Data excerpt:
__________________________________________________

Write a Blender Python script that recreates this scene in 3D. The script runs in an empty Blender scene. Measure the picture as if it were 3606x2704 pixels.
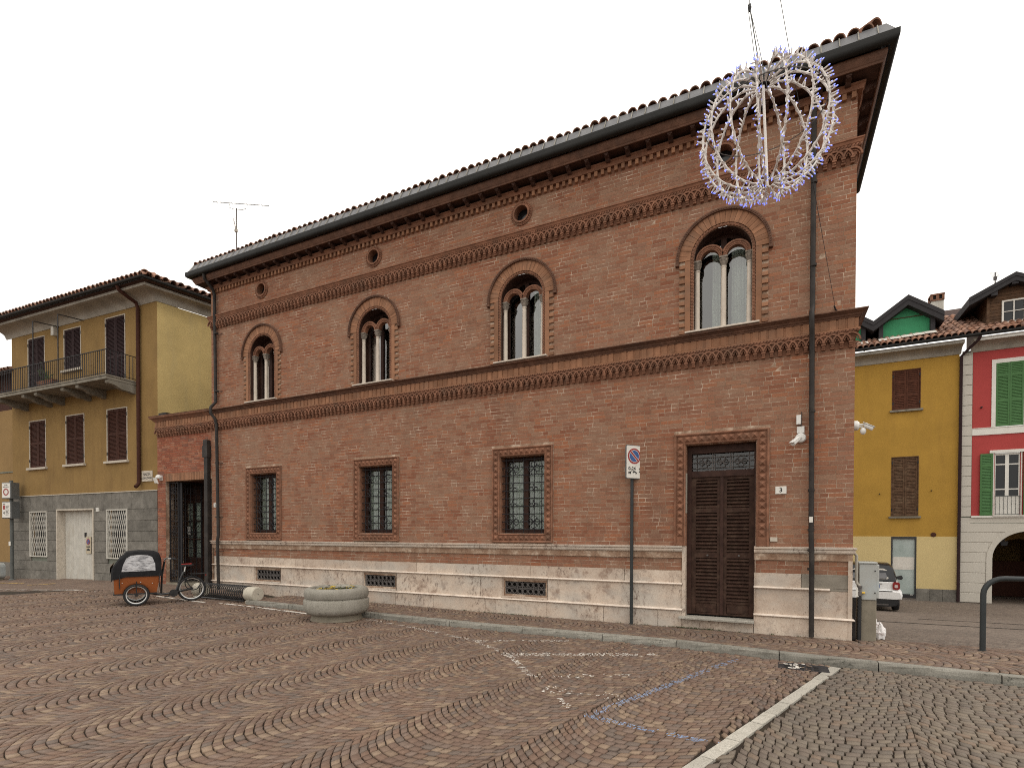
import bpy, math, random
import numpy as np
from mathutils import Vector, Matrix
rng = random.Random(7)
R = math.radians
S = bpy.context.scene
COL = S.collection

# ------------------------------------------------------------------ camera
cam_d = bpy.data.cameras.new('camera'); cam = bpy.data.objects.new('camera', cam_d); COL.objects.link(cam)
F_PX, YAW, PITCH, ROLL, SHIFT = 1864.19, 0.45657, -0.012475, -0.002082, 550.29
CAM = np.array([-1.1322, -9.7307, 1.65])
Rz = Matrix.Rotation(YAW, 3, 'Z'); Rx = Matrix.Rotation(PITCH, 3, 'X'); Ry = Matrix.Rotation(ROLL, 3, 'Y')
RC = Rz @ Rx @ Ry                       # columns: right, forward, up
RCN = np.array(RC)
cam_m = Matrix(((RC[0][0], RC[0][2], -RC[0][1]), (RC[1][0], RC[1][2], -RC[1][1]), (RC[2][0], RC[2][2], -RC[2][1]))).to_4x4()
cam_m.translation = Vector(CAM)
cam.matrix_world = cam_m
cam_d.sensor_fit = 'HORIZONTAL'; cam_d.sensor_width = 36.0
cam_d.lens = F_PX / 3606 * 36.0
cam_d.shift_y = SHIFT / 3606
cam_d.clip_start = 0.05; cam_d.clip_end = 3000
S.camera = cam

# ------------------------------------------------------------------ sky, sun, exposure
W = bpy.data.worlds.new('World'); S.world = W; W.use_nodes = True
nt = W.node_tree; nt.nodes.clear()
out = nt.nodes.new('ShaderNodeOutputWorld'); bg = nt.nodes.new('ShaderNodeBackground')
sky = nt.nodes.new('ShaderNodeTexSky'); sky.sky_type = 'NISHITA'; sky.sun_disc = False
SUN_EL, SUN_AZ = R(55), R(108)
sky.sun_elevation = SUN_EL; sky.sun_rotation = SUN_AZ
tc = nt.nodes.new('ShaderNodeTexCoord'); sep = nt.nodes.new('ShaderNodeSeparateXYZ')
nt.links.new(tc.outputs['Generated'], sep.inputs[0])
mr = nt.nodes.new('ShaderNodeMapRange'); mr.inputs[1].default_value = 0; mr.inputs[2].default_value = 1
mr.inputs[3].default_value = 13.5; mr.inputs[4].default_value = 21.5
nt.links.new(sep.outputs[2], mr.inputs[0])
cloudn = nt.nodes.new('ShaderNodeTexNoise'); cloudn.inputs['Scale'].default_value = 2.2; cloudn.inputs['Detail'].default_value = 5
nt.links.new(tc.outputs['Generated'], cloudn.inputs['Vector'])
mr2 = nt.nodes.new('ShaderNodeMapRange'); mr2.inputs[1].default_value = .3; mr2.inputs[2].default_value = .7
mr2.inputs[3].default_value = .93; mr2.inputs[4].default_value = 1.06
nt.links.new(cloudn.outputs[0], mr2.inputs[0])
mul = nt.nodes.new('ShaderNodeMath'); mul.operation = 'MULTIPLY'
nt.links.new(mr.outputs[0], mul.inputs[0]); nt.links.new(mr2.outputs[0], mul.inputs[1])
comb = nt.nodes.new('ShaderNodeVectorMath'); comb.operation = 'SCALE'
comb.inputs[0].default_value = (1.0, 0.965, 0.905)
nt.links.new(mul.outputs[0], comb.inputs['Scale'])
mix = nt.nodes.new('ShaderNodeMixRGB'); mix.inputs[0].default_value = 0.96   # thick overcast over the clear-sky model
nt.links.new(sky.outputs[0], mix.inputs[1]); nt.links.new(comb.outputs[0], mix.inputs[2])
nt.links.new(mix.outputs[0], bg.inputs[0]); bg.inputs[1].default_value = 0.10
nt.links.new(bg.outputs[0], out.inputs[0])
sd = bpy.data.lights.new('sun', 'SUN'); sd.energy = 0.8; sd.angle = R(25); sd.color = (1.0, 0.95, 0.88)
sun = bpy.data.objects.new('sun', sd); COL.objects.link(sun)
# sun_rotation is measured clockwise from +Y seen from above: direction to the sun
sdir = Vector((math.sin(SUN_AZ) * math.cos(SUN_EL), math.cos(SUN_AZ) * math.cos(SUN_EL), math.sin(SUN_EL)))
sun.rotation_euler = sdir.to_track_quat('Z', 'Y').to_euler(); sun.location = (6, -14, 20)
S.view_settings.view_transform = 'Standard'; S.view_settings.look = 'None'
S.view_settings.exposure = 0.0; S.view_settings.gamma = 1.0; S.view_settings.use_curve_mapping = False
try:
    S.cycles.max_bounces = 6; S.cycles.transparent_max_bounces = 12; S.cycles.use_denoising = False; S.cycles.pixel_filter_type = 'BLACKMAN_HARRIS'; S.cycles.filter_width = 1.05
except Exception: pass

# ------------------------------------------------------------------ helpers
def project(p):
    q = RCN.T @ (np.asarray(p, float) - CAM)
    return 1803 + F_PX * q[0] / q[1], 1352 + SHIFT - F_PX * q[2] / q[1], q[1]

class MB:
    """collects faces; build() links them as one mesh object"""
    def __init__(s): s.v = []; s.f = []; s.m = []
    def add(s, vs, fs, mi=0):
        o = len(s.v); s.v += [tuple(x) for x in vs]; s.f += [tuple(i + o for i in f) for f in fs]; s.m += [mi] * len(fs); return s
    def box(s, x0, x1, y0, y1, z0, z1, mi=0):
        return s.add([(x0,y0,z0),(x1,y0,z0),(x1,y1,z0),(x0,y1,z0),(x0,y0,z1),(x1,y0,z1),(x1,y1,z1),(x0,y1,z1)],
              [(0,3,2,1),(4,5,6,7),(0,1,5,4),(1,2,6,5),(2,3,7,6),(3,0,4,7)], mi)
    def cbox(s, x0, x1, y0, y1, z0, z1, c=.01, mi=0):
        """box with a chamfered front (the -Y side) edge"""
        return s.add([(x0,y0+c,z0),(x1,y0+c,z0),(x1,y0+c,z1),(x0,y0+c,z1),(x0+c,y0,z0+c),(x1-c,y0,z0+c),(x1-c,y0,z1-c),(x0+c,y0,z1-c),
                      (x0,y1,z0),(x1,y1,z0),(x1,y1,z1),(x0,y1,z1)],
              [(4,5,6,7),(0,1,5,4),(1,2,6,5),(2,3,7,6),(3,0,4,7),(0,8,9,1),(1,9,10,2),(2,10,11,3),(3,11,8,0),(8,11,10,9)], mi)
    def quad(s, a, b, c, d, mi=0): return s.add([a,b,c,d], [(0,1,2,3)], mi)
    def poly(s, pts, mi=0): return s.add(pts, [tuple(range(len(pts)))], mi)
    def prism(s, pts, d, mi=0, cap=True):
        """pts: 3-D polygon, d: extrusion vector"""
        n = len(pts); d = Vector(d); b = [tuple(Vector(p) + d) for p in pts]
        fs = [(i, (i+1) % n, (i+1) % n + n, i + n) for i in range(n)]
        if cap: fs += [tuple(range(n))[::-1], tuple(range(n, 2*n))]
        return s.add(list(pts) + b, fs, mi)
    def tube(s, path, r, n=8, cap=True, mi=0, closed=False):
        P = [Vector(p) for p in path]; rr = r if isinstance(r, (list, tuple)) else [r] * len(P)
        vs = []; fs = []; up = None; N = len(P)
        for i, p in enumerate(P):
            if closed: t = (P[(i+1) % N] - P[i-1]).normalized()
            else: t = (P[min(i+1, N-1)] - P[max(i-1, 0)]).normalized()
            if up is None:
                up = Vector((0,0,1)) if abs(t.z) < .9 else Vector((1,0,0))
            x = up - t * up.dot(t)
            if x.length < 1e-6: x = Vector((1,0,0)) - t * t.x
            x.normalize(); y = t.cross(x); up = x
            for k in range(n):
                a = 2 * math.pi * k / n
                vs.append(tuple(p + (x * math.cos(a) + y * math.sin(a)) * rr[i]))
        for i in range(N if closed else N - 1):
            j = (i + 1) % N
            for k in range(n):
                k2 = (k + 1) % n
                fs.append((i*n+k, i*n+k2, j*n+k2, j*n+k))
        if cap and not closed: fs += [tuple(range(n))[::-1], tuple((N-1)*n + k for k in range(n))]
        return s.add(vs, fs, mi)
    def bar(s, a, b, w, h=None, mi=0):
        """rectangular bar from a to b"""
        a = Vector(a); b = Vector(b); t = (b - a).normalized(); h = h or w
        up = Vector((0,0,1)) if abs(t.z) < .95 else Vector((0,1,0))
        x = t.cross(up).normalized() * w / 2; y = x.normalized().cross(t) * h / 2
        vs = [a-x-y, a+x-y, a+x+y, a-x+y, b-x-y, b+x-y, b+x+y, b-x+y]
        return s.add(vs, [(0,3,2,1),(4,5,6,7),(0,1,5,4),(1,2,6,5),(2,3,7,6),(3,0,4,7)], mi)
    def lathe(s, prof, c=(0,0,0), n=24, mi=0, axis='z'):
        vs = []; fs = []; m = len(prof)
        for k in range(n):
            a = 2*math.pi*k/n
            for (r, h) in prof:
                if axis == 'z': vs.append((c[0]+r*math.cos(a), c[1]+r*math.sin(a), c[2]+h))
                elif axis == 'y': vs.append((c[0]+r*math.cos(a), c[1]+h, c[2]+r*math.sin(a)))
                else: vs.append((c[0]+h, c[1]+r*math.cos(a), c[2]+r*math.sin(a)))
        for k in range(n):
            k2 = (k+1) % n
            for i in range(m-1): fs.append((k*m+i, k2*m+i, k2*m+i+1, k*m+i+1))
        return s.add(vs, fs, mi)
    def ring(s, c, r0, r1, y0, y1, a0, a1, n, mi=0):
        """arc band in the XZ plane round c=(x,z): front at y0, back at y1, angles in radians"""
        for i in range(n):
            b0 = a0 + (a1-a0)*i/n; b1 = a0 + (a1-a0)*(i+1)/n
            def q(r, a, y): return (c[0]+r*math.cos(a), y, c[1]+r*math.sin(a))
            vs = [q(r0,b0,y0),q(r1,b0,y0),q(r1,b1,y0),q(r0,b1,y0),q(r0,b0,y1),q(r1,b0,y1),q(r1,b1,y1),q(r0,b1,y1)]
            fs = [(0,1,2,3),(1,5,6,2),(0,3,7,4)]
            if i == 0: fs.append((0,4,5,1))
            if i == n-1: fs.append((3,2,6,7))
            s.add(vs, fs, mi)
        return s
    def mesh(s, name, mats):
        me = bpy.data.meshes.new(name); me.from_pydata(s.v, [], s.f)
        for m in (mats if isinstance(mats, (list, tuple)) else [mats]): me.materials.append(m)
        if any(s.m): me.polygons.foreach_set('material_index', s.m)
        me.update(); return me
    def build(s, name, mats, parent=None, loc=(0,0,0), rot=(0,0,0), smooth=False, stuff=False):
        me = s.mesh(name, mats)
        if smooth: smooth_mesh(me)
        return obj(name, me, parent, loc, rot, stuff=stuff)

def smooth_mesh(me, ang=35):
    me.polygons.foreach_set('use_smooth', [True] * len(me.polygons))
    try: me.set_sharp_from_angle(angle=R(ang))
    except Exception: pass
def obj(name, me, parent=None, loc=(0,0,0), rot=(0,0,0), scale=(1,1,1), stuff=False):
    o = bpy.data.objects.new(name, me); COL.objects.link(o)
    if parent is not None: o.parent = parent
    o.location = loc; o.rotation_euler = rot; o.scale = scale
    if stuff: o['kind'] = 'stuff'
    return o
def tag(o, label, cat, group=None):
    o['label'] = label; o['category'] = cat
    if group: o['group'] = group
    return o
def thing(name, label, cat, loc=(0,0,0), rotz=0, group=None):
    o = bpy.data.objects.new(name, None); COL.objects.link(o); o.location = loc; o.rotation_euler = (0,0,rotz)
    o.empty_display_size = .1
    return tag(o, label, cat, group)
def struct(o, label=None):
    o['kind'] = 'structure'
    if label: o['label'] = label
    return o
def text_mesh(body, size, mat, depth=.001, spacing=1.0):
    c = bpy.data.curves.new('lettering', 'FONT'); c.body = body; c.size = size; c.extrude = depth; c.align_x = 'CENTER'; c.align_y = 'CENTER'
    c.space_character = spacing; c.resolution_u = 3; c.offset = size*.025
    t = bpy.data.objects.new('lettering', c); COL.objects.link(t)
    dg = bpy.context.evaluated_depsgraph_get(); me = bpy.data.meshes.new_from_object(t.evaluated_get(dg))
    bpy.data.objects.remove(t); bpy.data.curves.remove(c)
    me.materials.clear(); me.materials.append(mat); return me
def arcpts(c, r, a0, a1, n): return [(c[0] + r*math.cos(a0+(a1-a0)*i/n), c[1] + r*math.sin(a0+(a1-a0)*i/n)) for i in range(n+1)]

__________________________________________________

Aim of the task:
Write out, word for word, the lines from the start of the data through the one holding "COL = S.collection". Omit pictures.

The reply:
Write a Blender Python script that recreates this scene in 3D. The script runs in an empty Blender scene. Measure the picture as if it were 3606x2704 pixels.
import bpy, math, random
import numpy as np
from mathutils import Vector, Matrix
rng = random.Random(7)
R = math.radians
S = bpy.context.scene
COL = S.collection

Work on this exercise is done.